Os primeiros sinais são positivos e eles permitem o vislumbre de um ponto de inflexão. A economia brasileira está na UTI e eu acho que agora tem uma chance de passar para um estado de convalescença. Não quer dizer que tudo vai estar normalizado, mas eu acho que podemos ter chegado num ponto de inflexão.

O que faz o sr. acreditar nesse ponto de inflexão?

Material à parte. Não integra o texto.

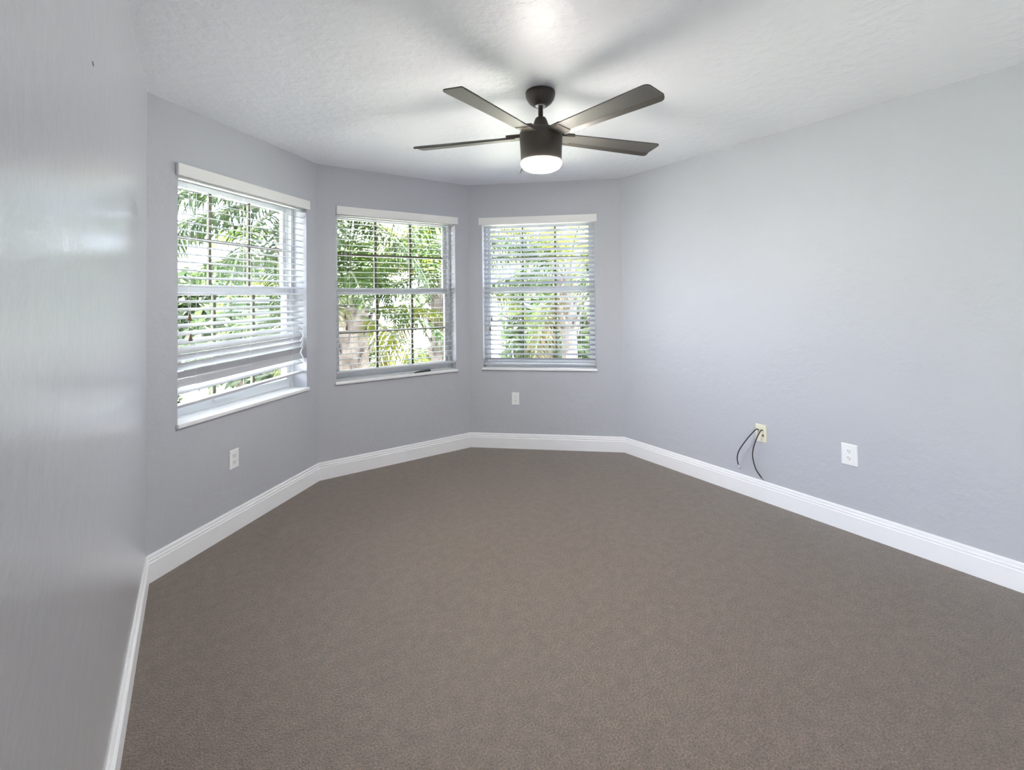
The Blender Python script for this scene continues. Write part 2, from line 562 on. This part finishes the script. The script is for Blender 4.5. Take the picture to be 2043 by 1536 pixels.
def make_blind(i, va, vb, slats, rail, cords, label, vz=(2.060, 2.126)):
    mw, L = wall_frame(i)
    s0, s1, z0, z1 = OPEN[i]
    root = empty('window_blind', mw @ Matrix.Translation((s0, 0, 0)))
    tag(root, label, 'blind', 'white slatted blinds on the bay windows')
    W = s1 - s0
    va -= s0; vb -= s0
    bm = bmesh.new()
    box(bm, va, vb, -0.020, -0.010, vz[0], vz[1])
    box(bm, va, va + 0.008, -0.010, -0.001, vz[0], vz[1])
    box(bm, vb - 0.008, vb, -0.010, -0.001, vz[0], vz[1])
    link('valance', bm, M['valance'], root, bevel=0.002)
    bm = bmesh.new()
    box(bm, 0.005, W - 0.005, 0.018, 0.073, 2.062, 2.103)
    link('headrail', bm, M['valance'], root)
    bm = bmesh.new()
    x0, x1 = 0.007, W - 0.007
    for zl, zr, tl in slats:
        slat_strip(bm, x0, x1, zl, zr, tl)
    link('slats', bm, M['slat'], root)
    bm = bmesh.new()
    zl, zr = rail
    v = [bm.verts.new(p) for p in ((x0, 0.020, zl - .008), (x1, 0.020, zr - .008), (x1, 0.070, zr - .008), (x0, 0.070, zl - .008),
                                   (x0, 0.020, zl + .008), (x1, 0.020, zr + .008), (x1, 0.070, zr + .008), (x0, 0.070, zl + .008))]
    for f in ((0, 3, 2, 1), (4, 5, 6, 7), (0, 1, 5, 4), (1, 2, 6, 5), (2, 3, 7, 6), (3, 0, 4, 7)):
        bm.faces.new([v[k] for k in f])
    link('bottom_rail', bm, M['slat'], root, bevel=0.003)
    for x in (0.13, W / 2, W - 0.13):
        zb = zl + (zr - zl) * (x - x0) / (x1 - x0)
        bm = bmesh.new()
        for y in (0.0185, 0.0715):
            tube(bm, [(x, y, 2.065), (x, y, zb)], 0.0008, 5)
        link('ladder_cord', bm, M['cord'], root)
    for x, zt in cords:
        bm = bmesh.new()
        tube(bm, [(x, 0.010, 2.07), (x, 0.008, (2.07 + zt) / 2), (x, 0.006, zt)], 0.0009, 5)
        c_ = link('pull_cord', bm, M['cord'], root)
        bm = bmesh.new()
        lathe(bm, [(0.0, zt + 0.012), (0.004, zt + 0.012), (0.006, zt), (0.010, zt - 0.022), (0.009, zt - 0.026), (0, zt - 0.026)], 12, x, 0.006)
        tag(link('tassel', bm, M['tassel'], c_, True), 'brown wooden tassel')
    return root


PITCH_S = 0.0440
sA = []
z = 2.045
nA = 27
tilts = [16] * 18 + [18, 22, 30, 42, -60, -64, -60, 52, 30]
for k in range(nA):
    f_ = k / (nA - 1)
    zz = 2.045 - k * 0.0440
    skew = 0.0 if f_ < 0.6 else 0.030 * (f_ - 0.6) / 0.4
    sA.append((zz - 0.004 * (k > 22), zz + skew, R(tilts[k])))
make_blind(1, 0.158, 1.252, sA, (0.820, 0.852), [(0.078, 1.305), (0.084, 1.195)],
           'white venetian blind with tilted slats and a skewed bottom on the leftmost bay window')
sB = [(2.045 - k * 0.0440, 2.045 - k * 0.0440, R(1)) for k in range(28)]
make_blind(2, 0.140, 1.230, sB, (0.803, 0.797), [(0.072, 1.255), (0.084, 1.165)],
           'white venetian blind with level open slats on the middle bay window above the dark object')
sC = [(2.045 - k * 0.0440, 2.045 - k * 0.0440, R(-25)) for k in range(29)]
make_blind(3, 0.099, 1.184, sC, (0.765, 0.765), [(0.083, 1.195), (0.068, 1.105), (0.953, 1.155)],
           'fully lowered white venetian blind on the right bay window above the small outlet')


# ------------------------------------------------------------------ ceiling fan
FX, FY = 1.483, 1.959
fan = empty('ceiling_fan', Matrix.Translation((FX, FY, H)))
tag(fan, 'dark bronze ceiling fan with long flat blades and a lit round lamp below its motor', 'ceiling fan')
bm = bmesh.new()
lathe(bm, [(0, -0.0005), (0.073, -0.0005), (0.076, -0.006), (0.076, -0.020), (0.070, -0.040), (0.056, -0.060), (0.040, -0.072), (0.034, -0.076), (0.028, -0.070), (0, -0.070)], 40)
link('canopy', bm, M['bronze'], fan, True)
bm = bmesh.new()
lathe(bm, [(0, -0.066), (0.026, -0.066), (0.026, -0.078), (0.0, -0.083)], 24)
tag(link('hanger_ball', bm, M['nickel'], fan, True), 'pale metal collar')
bm = bmesh.new()
lathe(bm, [(0, -0.068), (0.0125, -0.068), (0.0125, -0.150), (0, -0.150)], 20)
link('downrod', bm, M['bronze'], fan, True)
bm = bmesh.new()
lathe(bm, [(0, -0.132), (0.016, -0.132), (0.026, -0.137), (0.032, -0.150), (0.046, -0.192), (0.050, -0.206), (0, -0.206)], 32)
link('yoke_cover', bm, M['bronze'], fan, True)
bm = bmesh.new()
lathe(bm, [(0, -0.200), (0.075, -0.200), (0.100, -0.205), (0.109, -0.214), (0.110, -0.230), (0.106, -0.300), (0.104, -0.358), (0.102, -0.362), (0.0, -0.362)], 48)
link('motor_housing', bm, M['bronze'], fan, True)
bm = bmesh.new()
lathe(bm, [(0, -0.363), (0.1005, -0.363), (0.104, -0.368), (0.103, -0.379), (0.093, -0.393), (0.072, -0.404), (0.040, -0.411), (0, -0.413)], 48)
tag(link('light_diffuser', bm, M['lit'], fan, True), 'glowing white round diffuser')


def blade_mesh():
    bm = bmesh.new()
    r0, r1 = 0.125, 0.692
    th = 0.005
    pit = R(-7)
    stations = [0, 0.1, 0.25, 0.4, 0.55, 0.7, 0.85, 0.93, 0.965, 0.985, 0.995, 1.0]
    prof = []
    for s in stations:
        r = r0 + (r1 - r0) * s
        half = 0.050 + 0.017 * min(1, s * 1.1)
        cut = max(0, (r - (r1 - 0.022))) / 0.022
        half_c = half - 0.022 * (1 - math.sqrt(max(0, 1 - cut * cut)))
        prof.append((r, half, half_c))
    ts = [-1, -0.6, -0.2, 0.2, 0.62, 0.66, 0.85, 1.0]
    top = []; bot = []
    for r, half, hc in prof:
        rt = []; rb = []
        for t_ in ts:
            y = t_ * hc
            fold = max(0, y - 0.64 * half)
            yy = y - fold * 0.12
            zz = -fold * 0.55
            Y = yy * math.cos(pit) - zz * math.sin(pit)
            Z = yy * math.sin(pit) + zz * math.cos(pit)
            rt.append(bm.verts.new((r, Y, Z + th / 2))); rb.append(bm.verts.new((r, Y, Z - th / 2)))
        top.append(rt); bot.append(rb)
    n, m_ = len(prof), len(ts)
    for a in range(n - 1):
        for c in range(m_ - 1):
            bm.faces.new((top[a][c], top[a + 1][c], top[a + 1][c + 1], top[a][c + 1]))
            bm.faces.new((bot[a][c], bot[a][c + 1], bot[a + 1][c + 1], bot[a + 1][c]))
        for c in (0, m_ - 1):
            bm.faces.new((top[a][c], bot[a][c], bot[a + 1][c], top[a + 1][c]))
    for a in (0, n - 1):
        for c in range(m_ - 1):
            bm.faces.new((top[a][c], top[a][c + 1], bot[a][c + 1], bot[a][c]))
    return bm


def bracket_mesh():
    bm = bmesh.new()
    for (xa, xb, wa, wb, zt, zb) in ((0.085, 0.175, 0.040, 0.046, 0.012, -0.006),):
        pit = R(-7)
        vs = []
        for x, wd in ((xa, wa), (xb, wb)):
            for y, z in ((-wd, zb), (wd, zb), (wd, zt), (-wd, zt)):
                vs.append(bm.verts.new((x, y * math.cos(pit) - z * math.sin(pit), y * math.sin(pit) + z * math.cos(pit))))
        for f in ((0, 1, 2, 3), (7, 6, 5, 4), (0, 4, 5, 1), (1, 5, 6, 2), (2, 6, 7, 3), (3, 7, 4, 0)):
            bm.faces.new([vs[k] for k in f])
    return bm


BZ = -0.229
b0 = link('blade', blade_mesh(), M['blade'], fan)
br0 = link('blade_bracket', bracket_mesh(), M['bronze'], b0, bevel=0.003)
for k, ang in enumerate((347.5, 275.5, 203.5, 131.5, 59.5)):
    if k == 0:
        bl = b0
    else:
        bl = b0.copy(); COL.objects.link(bl); bl.parent = fan
        c_ = br0.copy(); COL.objects.link(c_); c_.parent = bl
    bl.location = (0, 0, BZ)
    bl.rotation_euler = (0, 0, R(ang))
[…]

São três fatores que, no curto prazo, devem favorecer o timing da entrada do novo governo. Primeiro, a inflação está em queda, o que abre espaço para uma redução consistente da taxa de juros no segundo semestre. O segundo ponto é que as contas externas brasileiras estão ajustadas. A recessão e a desvalorização do real levaram a uma queda das importações e a diminuição dos gastos dos brasileiros no exterior. As exportações começam a reagir e os preços das commodities também estão ajudando. Então, o déficit em conta corrente está bem menor, o que dá tranquilidade na frente externa. O terceiro ponto é a ociosidade no parque produtivo. Isso permite um crescimento no curto prazo sem grande implicações, porque tem máquinas e equipamentos não utilizados e mão de obra qualificada desocupada. Quando tem os fatores de produção já existentes, é mais simples mobilizá-los para aumentar o nível de oferta.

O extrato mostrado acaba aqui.